The Patriot Post® · Mueller's Leaky Investigation Getting Desperate?
Someone within Robert Mueller’s special investigation leaked to The New York Times more than four dozen questions on a range of topics that Mueller presented to President Donald Trump’s lawyers in his pursuit of an interview. The Times does not state how it received the information, but the paper reports:
> The open-ended queries appear to be an attempt to penetrate the president’s thinking, to get at the motivation behind some of his most combative Twitter posts and to examine his relationships with his family and his closest advisers. They deal chiefly with the president’s high-profile firings of the F.B.I. director and his first national security adviser, his treatment of Attorney General Jeff Sessions and a 2016 Trump Tower meeting between campaign officials and Russians offering dirt on Hillary Clinton.
Trump responded to the news by slamming the leaks, while noting that the questions did not directly ask about any attempt at Russian collusion. Trump declared, “So disgraceful that the questions concerning the Russian Witch Hunt were ‘leaked’ to the media. No questions on Collusion. Oh, I see…you have a made up, phony crime, Collusion, that never existed, and an investigation begun with illegally leaked classified information. Nice!” He added, “It would seem very hard to obstruct justice for a crime that never happened! Witch Hunt!”
This is now the second time the Mueller team has leaked significant information to the press. Back in October, the special investigation leaked that it had raised charges against several individuals. At the time, Rep. Trey Gowdy (R-SC), chairman of the House Committee on Oversight and Government Reform, blasted the Mueller investigation for the leak, stating, “In the only conversation I’ve had with Robert Mueller, I stressed to him the importance of cutting out the leaks. It’s kind of ironic that the people charged with investigating the law and the violations of the law would violate the law.” And Gowdy has been one of the few Republicans defending the Mueller investigation.
As for the questions themselves, they make even more clear that Mueller has given up the Russian collusion angle, instead honing in on a case of obstruction. The number of questions dealing with Trump’s past public statements surrounding his firing of former FBI Director James Comey, for example, indicate that Mueller is looking for inconsistencies to exploit. And Trump, who so often shoots from the hip when publicly commenting on his decisions, could easily become entangled in a legal trap. He would be wise to avoid giving Mueller the opportunity.

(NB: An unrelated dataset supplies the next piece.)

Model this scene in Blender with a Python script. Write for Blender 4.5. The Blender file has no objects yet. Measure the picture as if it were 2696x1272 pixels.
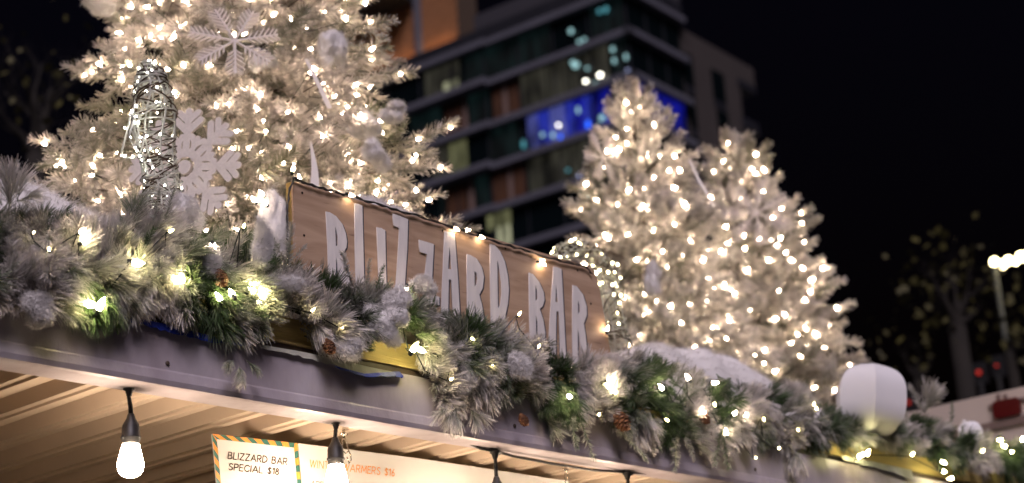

That may explain the motivation behind Mueller’s leak. Is it a gambit designed to keep the negative news spotlight on Trump, thus building public pressure to force Trump into an interview? Could it also be an attempt to justify to the public the “need” to keep the investigation going by implying that the answers to these questions are the only way to determine whether a crime was committed? Whatever the motivation, Gowdy’s observation back in October bears repeating: “People charged with investigating the law and violations of the law” should not themselves be violating the law.